Leasing for coal development on public lands is managed by the Department of the Interior’s Bureau of Land Management. The Bureau leases billions of acres of public lands through supposedly “competitive” auctions to developers, who pay a rental fee for the land and a royalty rate on the coal they produce. These fees are paid half to the United States Treasury and half to the state where the extraction occurred. If the process worked as intended, the Bureau of Land Management would choose the best offer from multiple, qualified bidders to obtain the coal’s fair market value. Ideally, the fair market value would include the environmental and social costs of coal development. The way leasing works in practice, however, is far from fair. Rather than serve the public interest, the Bureau of Land Management has become a servant of the coal industry, handing it cheap and bountiful leases at below fair market value. The failure to auction coal leases for their fair market value equals a revenue loss for the federal government of approximately $28.9 billion over the past 30 years.
Two major exclusions in the Bureau’s fair market value calculation are the social cost of carbon and coal exports:
Coal is the dirtiest form of energy, responsible for one-third of United States’ carbon emissions; however, the coal leasing process does not account for the impact of these emissions. If the social cost of carbon — a monetized measure of the damages associated with an increase in carbon emissions in a given year — were incorporated into coal lease sales, the price could further increase by as much as $62 per ton of coal, or $19 billion per year.
The coal export market reveals a huge failure in Obama’s Climate Action Plan, as carbon emissions are outsourced to countries such as Germany and China. Due to reductions in domestic demand for coal and increases in natural gas production, coal companies are turning their attention to foreign markets because they can receive a huge profit margin. For example, the price per ton of Powder River Basin coal is five times higher on the global than domestic market. Coal exports lead to more coal production, more carbon emissions, and more climate disruption. Exporting these emissions abroad does not equal a national climate mitigation policy.

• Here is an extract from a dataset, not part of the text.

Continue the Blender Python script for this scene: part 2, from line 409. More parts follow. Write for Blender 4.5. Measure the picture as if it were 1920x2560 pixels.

Approximately 40 percent of all coal produced in the United States comes from public lands, and 87 percent of that comes from the Powder River Basin in southeast Montana and northeast Wyoming. To date, the Obama administration has leased 2.2 billion tons of coal from federal lands, primarily in the Powder River Basin. This amount of coal will release 3.9 billion metric tons of carbon pollution, equivalent to the annual emissions of 825 million cars. Using the federal government’s low ($12) and high ($109) social cost per ton of carbon estimates, a ton of coal leased from public lands during the Obama administration will cause damages totaling between $52 and $530 billion. Yet, the average price per ton was only $1.03. In other words, the coal produced from federal lands is economically and environmentally undervalued, and the federal government is complicit in permitting coal companies to profit at the expense of our climate, public health and welfare. President Obama should use his executive authority to keep coal reserves in the ground by placing a moratorium on all new coal leases on public lands.